The place where he drew his permit is in a steep canyon of the Crazy Mountains, a range of mountains north of Bozeman which tops out at more than 10,000 feet.

“At my age it’s going to be a challenge to climb those rocks,” the stocky Jacobson, 54, said. “I hope I have enough legs under me to do it.” Jacobson had a rancher near the Crazy Mountains pack his gear into a remote camp that he’ll use for the next five weeks – if it takes that long. “I plan on being in and out of there,” he said. “I don’t want to be hunting goats in the snow in October. It should be an adventure for me.”

Hunting mountain goats with rifles is one thing; a gun allows a hunter a much longer shot at the cliffhangers. Hunting with a bow, however, creates a much harder challenge. The goats are moderately wary of people, and tend to escape when spooked from below. That’s why you try to hunt them from above, where they likely don’t expect human predators, Jacobson said.

Last year was an epic one for Jacobson, a Lakeside resident. Jacobson was bowhunting for bears in Alaska, when he arrowed an eight-foot bear at close range. Wounded, the animal charged him and he had to defend himself with a firearm. While the taxidermy mounts in his den are from archery kills only, this mount of the interior Alaska grizzly bear won’t get that distinction, since it was killed with a gun. “It was more of a bow thrill than a bow kill,” the understated Jacobson said.

“It got a little Western there for a minute.”

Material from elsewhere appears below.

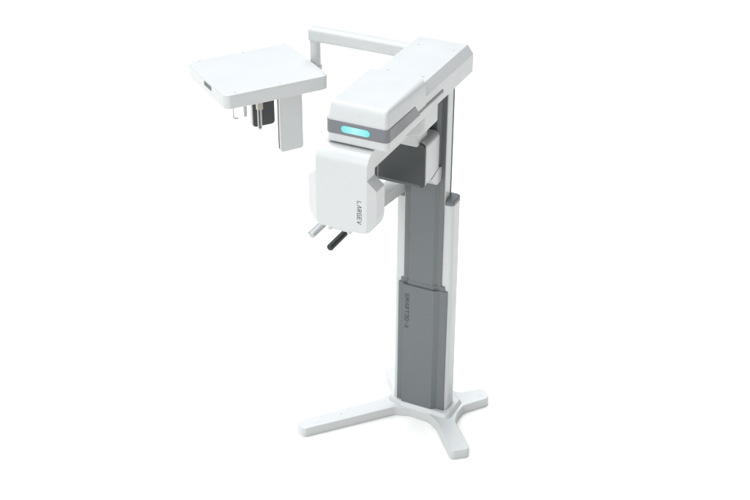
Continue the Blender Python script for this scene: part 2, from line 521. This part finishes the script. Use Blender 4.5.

Jacobson honors the animal and is not boastful about his hunting. He is not a trophy hunter who goes after only the biggest mount. He’ll shoot Flathead River bottom doe deer and if he’s got enough meat, donate them to the veterans’ food bank in Kalispell. His reward is simply to harvest an animal with bows and arrows he’s made himself, and put a little meat on the table while doing. “To do that is a pretty amazing thing for me,” he said.